Plus modeste, l’opération n’en est pas moins technique. L’entreprise Novos Bâtisseurs va ainsi mettre en œuvre un procédé de renforcement structurel de poutres existantes par ajout de « plats métalliques » pour renforcer la structure en bois conservée. «La solution consiste à coller et à goujonner simultanément des plats métalliques, rapportés en sous-face de la poutre en bois. Ils apportent la même valeur ajoutée que les structures métalliques en forme de U qu’on a coutume de rapporter sur une poutre pour en augmenter les caractéristiques portantes. L’architecte voulait une solution technique la moins invasive et la plus réversible possible », explique Mathieu Defour, gérant associé de Novos Bâtisseurs.

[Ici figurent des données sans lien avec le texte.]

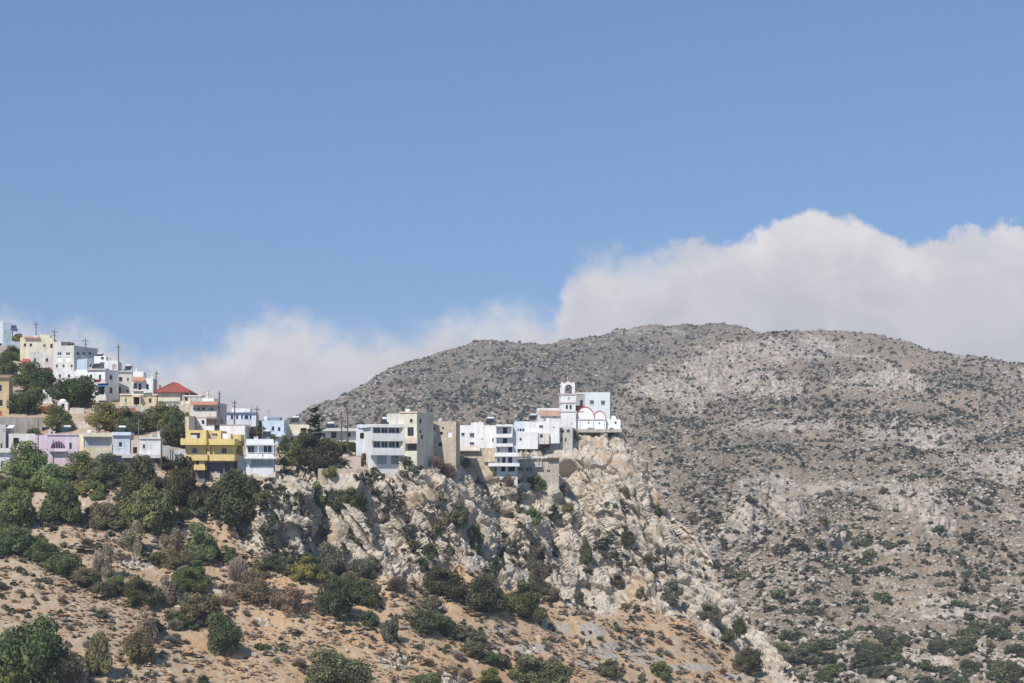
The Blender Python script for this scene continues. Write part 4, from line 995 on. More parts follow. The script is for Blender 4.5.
HOUSES = []
class House:
    def __init__(s, name, label, cat, px0, px1, ytop, ybot, yaw=0, depth=8, Y=None, col=WHITE, found=2.2, kind='plaster', parapet=.45, group=None, dirt=.17, bodyname='wall'):
        mid = (px0 + px1) / 2
        if Y is None:
            Y = min(float(ground_at(min(max(q, -150), 860), max(ybot - 1, ytop_safe(q)))[1]) for q in np.linspace(px0, px1, 7)) - .25
        s.Y = Y
        th = R(yaw) - math.atan((mid - 512) / F); s.c, s.s = math.cos(th), math.sin(th)
        s.O = P(px0, ybot, s.Y)
        s.root = bpy.data.objects.new(name, None); COL.objects.link(s.root)
        s.root.location = s.O; s.root.rotation_euler = (0, 0, th)
        tag(s.root, label, cat, group, 'thing')
        s.L = s.u(px1); s.depth = depth; s.H = (ybot - ytop) * s.Y / F
        s.found, s.col, s.kind, s.par, s.dirt, s.bn = found, col, kind, parapet, dirt, bodyname
        s.fh, s.sh, s.todo = [], [], []; HOUSES.append(s)
        s.side = 'R' if yaw < 0 else 'L'
    # pixel -> local
    def u(s, px, y=0.0):
        k = (px - 512) / F; bx_, by_ = s.O[0] - s.s * y, s.O[1] + s.c * y
        return (k * by_ - bx_) / (s.c - k * s.s)
    def z(s, py, u=0.0, y=0.0): return (HZ - py) * (s.O[1] + u * s.s + y * s.c) / F - s.O[2]
    def sy(s, px):
        x0 = s.L if s.side == 'R' else 0
        k = (px - 512) / F; bx_, by_ = s.O[0] + s.c * x0, s.O[1] + s.s * x0
        return (k * by_ - bx_) / (-s.s - k * s.c)
    def win(s, px, py, w, h, frame=(.6, .6, .6), kind='w', side=False, name=None):
        if side:
            a, b = sorted((s.sy(px - w / 2), s.sy(px + w / 2))); x0 = s.L if s.side == 'R' else 0; um, yd = x0, (a + b) / 2
            a, b = max(a, .3), min(b, s.depth - .3)
            if b - a < .4: b = a + .8
        else:
            a, b = s.u(px - w / 2), s.u(px + w / 2); um, yd = (a + b) / 2, 0
        c, d = s.z(py + h / 2, um, yd), s.z(py - h / 2, um, yd)
        (s.sh if side else s.fh).append((a, b, c, d))
        s.todo.append((a, b, c, d, frame, kind, side, name)); return s
    def mapf(s, side):
        if not side: return lambda u, d, z: (u, d, z)
        if s.side == 'R': return lambda u, d, z: (s.L - d, u, z)
        return lambda u, d, z: (d, u, z)
    def build(s):
        mb = MB(); L, D, H, f = s.L, s.depth, s.H, -s.found
        wall(mb, lambda u, d, z: (u, d, z), L, f, H, s.fh)
        wall(mb, lambda u, d, z: (L - d, u, z), D, f, H, s.sh if s.side == 'R' else [])
        wall(mb, lambda u, d, z: (d, D - u, z), D, f, H, [(D - h[1], D - h[0], h[2], h[3]) for h in s.sh] if s.side == 'L' else [])
        mb.quad((L, D, f), (0, D, f), (0, D, H), (L, D, H))
        t = .22; zr = H - s.par
        mb.quad((0, 0, H), (L, 0, H), (L - t, t, H), (t, t, H)); mb.quad((L, 0, H), (L, D, H), (L - t, D - t, H), (L - t, t, H))
        mb.quad((L, D, H), (0, D, H), (t, D - t, H), (L - t, D - t, H)); mb.quad((0, D, H), (0, 0, H), (t, t, H), (t, D - t, H))
        i = [(t, t), (L - t, t), (L - t, D - t), (t, D - t)]
        for a, b in zip(i, i[1:] + i[:1]): mb.quad((*b, zr), (*a, zr), (*a, H), (*b, H))
        mb.quad((t, t, zr), (L - t, t, zr), (L - t, D - t, zr), (t, D - t, zr))
        mb.obj(s.bn, paint(s.col, kind=s.kind, dirt=s.dirt), s.root)
        for (a, b, c, d, fr, kind, side, nm) in s.todo:
            m = s.mapf(side)
            def bar(mb, u0, u1, d0, d1, z0, z1):
                p, q = m(u0, d0, z0), m(u1, d1, z1)
                mb.box(min(p[0], q[0]), max(p[0], q[0]), min(p[1], q[1]), max(p[1], q[1]), z0, z1)
            if kind == 'o':       # an opening closed by a near-black panel in place of inner shade
                k = MB(); bar(k, a, b, .232, .26, c, d); k.obj(nm or 'opening', m_dark, s.root); continue
            if kind == 'p':       # a closed panel: shutter, garage door
                k = MB(); bar(k, a, b, .12, .2, c, d)
                n = max(2, int((b - a) / .7))
                for q in range(1, n): bar(k, a + (b - a) * q / n - .03, a + (b - a) * q / n + .03, .09, .13, c, d)
                k.obj(nm or 'shutter', paint(fr, dirt=.1), s.root); continue
            fw = .09; k = MB()
            bar(k, a, a + fw, .05, .17, c, d); bar(k, b - fw, b, .05, .17, c, d); bar(k, a + fw, b - fw, .05, .17, c, c + fw); bar(k, a + fw, b - fw, .05, .17, d - fw, d)
            if b - a > .9: bar(k, (a + b) / 2 - .04, (a + b) / 2 + .04, .06, .165, c + fw, d - fw)
            fo = k.obj(nm or ('door' if kind == 'd' else 'window'), paint(fr, dirt=.05), s.root)
            k = MB(); bar(k, a + .02, b - .02, .13, .15, c + .02, d - .02)
            k.obj('pane', paint(NAVY, .3, .1) if kind == 'n' else m_glass, fo)
            if kind in 'wn' and d - c > .7:
                k = MB(); bar(k, a - .1, b + .1, -.07, .04, c - .1, c - .005); k.obj('sill', paint(WHITE if s.kind == 'plaster' else CONC), fo)
        return s
    def balcony(s, px0, px1, pt, pb, out=1.3, col=None, x=0, wrap=0, name='balcony'):
        """solid parapet balcony"""
        a, b = s.u(px0, -out), s.u(px1, -out); zt, zb = s.z(pt, a, -out), s.z(pb, a, -out)
        k = MB(); k.box(a, b, -out, .06, zb, zb + .22)
        k.box(a, b, -out - .012, -out + .14, zb - .02, zt); k.box(a - .012, a + .13, -out + .14, .05, zb - .02, zt); k.box(b - .13, b + .012, -out + .14, wrap or .05, zb - .02, zt)
        if wrap: k.box(b - 1.2, b, .06, wrap, zb, zb + .22)
        k.obj(name, paint(col or s.col, dirt=.12), s.root); return s
    def rail(s, px0, px1, pt, pb, out=1.2, col=None, rc=None, slab=.2):
        a, b = s.u(px0, -out), s.u(px1, -out); zt, zb = s.z(pt, a, -out), s.z(pb, a, -out)
        k = MB(); k.box(a, b, -out, .05, zb, zb + slab); o = k.obj('balcony', paint(col or s.col), s.root)
        k = MB(); k.box(a, b, -out + .01, -out + .07, zt - .07, zt)
        n = max(3, int((b - a) / .28))
        for i in range(n + 1):
            x = a + .02 + (b - a - .06) * i / n; k.box(x, x + .025, -out + .02, -out + .05, zb + slab, zt - .07)
        for xx in (a, b - .05): k.box(xx, xx + .05, -out + .07, .0, zt - .06, zt)
        k.obj('railing', paint(rc, dirt=.1) if rc else m_metal, o); return s
    def box(s, px0, px1, pt, pb, y0, y1, col=None, name='upper_storey', kind='plaster', mat=None):
        a, b = s.u(px0, y0), s.u(px1, y0); zt, zb = s.z(pt, a, y0), s.z(pb, a, y0)
        k = MB(); k.box(a, b, y0, y1, zb, zt); o = k.obj(name, mat or paint(col or s.col, kind=kind), s.root); s.last = o; return s
    def slope(s, px0, px1, pt, pb, out, y1=.0, col=ORANGE, name='awning', kind='tile', th=.14):
        """a sloping canopy: high at the wall, low in front"""
        a, b = s.u(px0, -out), s.u(px1, -out); zt, zb = s.z(pt, a, y1), s.z(pb, a, -out)
        k = MB(); o = len(k.V)
        k.V += [(a, -out, zb - th), (b, -out, zb - th), (b, -out, zb), (a, -out, zb), (a, y1, zt - th), (b, y1, zt - th), (b, y1, zt), (a, y1, zt)]
        k.F += [(0, 1, 2, 3), (5, 4, 7, 6), (3, 2, 6, 7), (1, 0, 4, 5), (0, 3, 7, 4), (2, 1, 5, 6)]
        k.obj(name, paint(col, kind=kind), s.root); return s
    def chimney(s, px, pt, wpx, y=3, col=None, pb=None):
        a, b = s.u(px - wpx / 2, y), s.u(px + wpx / 2, y); zt = s.z(pt, a, y); zb = s.H - s.par - .05 if pb is None else s.z(pb, a, y)
        k = MB(); k.box(a, b, y, y + (b - a), zb, zt - .25); k.box(a - .1, b + .1, y - .1, y + (b - a) + .1, zt - .12, zt)
        for q in (a + .03, b - .12): k.box(q, q + .09, y + .04, y + .13, zt - .26, zt - .1)
        k.obj('chimney', paint(col or s.col), s.root); return s
    def antenna(s, px, pt, y=3):
        a = s.u(px, y); zt = s.z(pt, a, y); k = MB(); k.tube([(a, y, s.H - s.par), (a, y, zt)], .04, 5)
        for q, l in ((.1, .5), (.35, .7), (.6, .4)): k.tube([(a - l, y + .05, zt - q), (a + l, y + .05, zt - q)], .025, 4)
        k.obj('antenna', m_metal, s.root); return s
    def roofrail(s, px0, px1, hpx, y=.4, col=None):
        a, b = s.u(px0, y), s.u(px1, y); k = MB(); z0 = s.H - s.par; zt = s.H + hpx * s.Y / F
        k.box(a, b, y, y + .06, zt - .07, zt); n = max(2, int((b - a) / .6))
        for i in range(n + 1):
            x = a + (b - a - .05) * i / n; k.box(x, x + .05, y + .005, y + .055, z0, zt - .07)
        k.obj('railing', paint(col) if col else m_metal, s.root); return s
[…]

L’immeuble de la rue Clovis Hugues va retrouver son lustre passé. Crédit : Sébastien Cord.
Ce parti pris d’une intervention respectueuse du bâti n’est pas unique. Elle est la traduction de la philosophie de la SPLA-in. A la chirurgie lourde, son directeur général, Franck Caro, préfère la médecine douce qui préserve « les petites courtoisies quotidiennes des cœurs d’îlot ».
L’agence d’architecture Archigem et celle de Sébastien Cord figurent parmi les six titulaires de l’accord-cadre avec marchés subséquents accordés en 2022 par la SPLA-in. Toutes deux appliquent une autre méthodologie établie par la SPLA-In, associant bioclimatisme, qualité d’usage, végétalisation, restitution des qualités environnementales intrinsèques du bâti ancien marseillais, notamment en vidant les cœurs d’îlots obstrués pour leur redonner leur fonction de ventilation naturelle. Soucieuse d’initier un processus qui doit devenir industriel, la SPLA-in souhaite documenter ces interventions.
Fiche technique
50-52 rue Joliette
Maîtrise d’ouvrage : SPLA-IN AMP et Vilogia
- Maîtrise d’oeuvre : Archigem Sarl (mandataire)
- Entreprise de gros oeuvre : Ekinoxe
- 6 logements sociaux (T3)
Fin des travaux de gros œuvre à l'hiver 2025, livraison à l'automne 2026.
49 rue Clovis Hugues
Maîtrise d’ouvrage : SPLA-in AMP et Erilia
Maîtrise d’œuvre : Sébastien Cord (mandataire).
Entreprise de gros oeuvre : Novos Bâtisseurs
4 logements sociaux (3 T3, 1 T2).
Fin des travaux de gros œuvre au printemps 2026, livraison au printemps 2027.